No Encouraçado Potemkin, a teoria de montagem de Eisenstein toma ares ainda mais profundos. Existe uma ligação dialética entre os cinco atos; uma estrutura onde se desenrola uma situação, uma tensão e uma reação oposta. Uma parte se liga a outra dessa maneira (marinheiros encontram os vermes, se recusam a comer o que resulta no quase fuzilamento de alguns, o que não acontece pois há um grito revolucionário que desencadeia uma rebelião). Por fim, no último ato, com a expectativa de confronto entre o Potemkim e a esquadra czarista há não o combate tão tangente e sim um grito de união: 'irmãos'. É cafona, mas é exatamente o sentimento que os 'camaradas' russos precisavam representar para si mesmos.

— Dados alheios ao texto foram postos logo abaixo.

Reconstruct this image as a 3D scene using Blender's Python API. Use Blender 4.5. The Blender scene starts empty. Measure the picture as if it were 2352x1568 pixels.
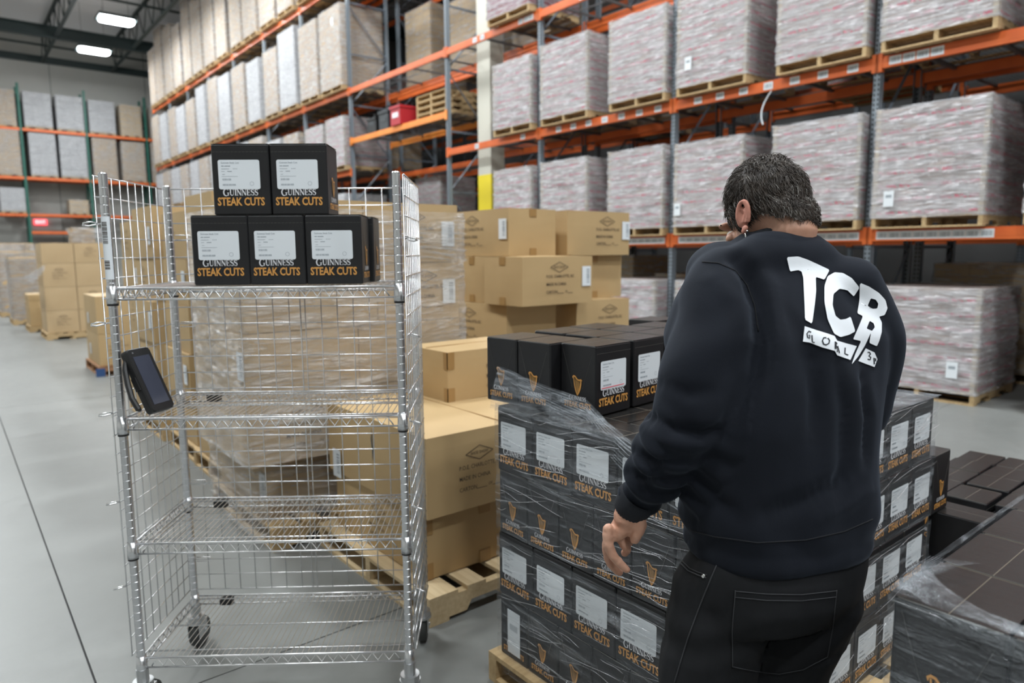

Assim como em A Greve ainda que carregue uma carga política bem direcionada, que o faz panfletário em termos ideológicos, o filme já não soa como um manifesto ‘real’, ou possível de ainda reunir entusiastas. Seria bastante anacrônico. Talvez já tenha soado como tal, mas hoje não mais. Para sermos conscientes devemos entender o sentido original do filme – encomendado pelo governo para saudar os vinte anos da revolta do Potemkin, acontecida em 1905, porém para um jovem na pós-modernidade esse sentido não faz diferença alguma, na verdade, esse sentido nem existe dependendo do interesse cinéfilo dele. No contemporâneo esse jovem irá construir seu próprio sentido dentro do filme de acordo com a sua vivência – e livre da questão ideológica, poderá reparar em outras questões, hoje, mais relevantes dentro da película (inclusive sobre o papel – ou justamente o esvaziamento – da ideologia em nosso tempo). O Encouraçado Potemkin é um filme político sim, mas não um manifesto ideológico. Pelo menos não em 2004.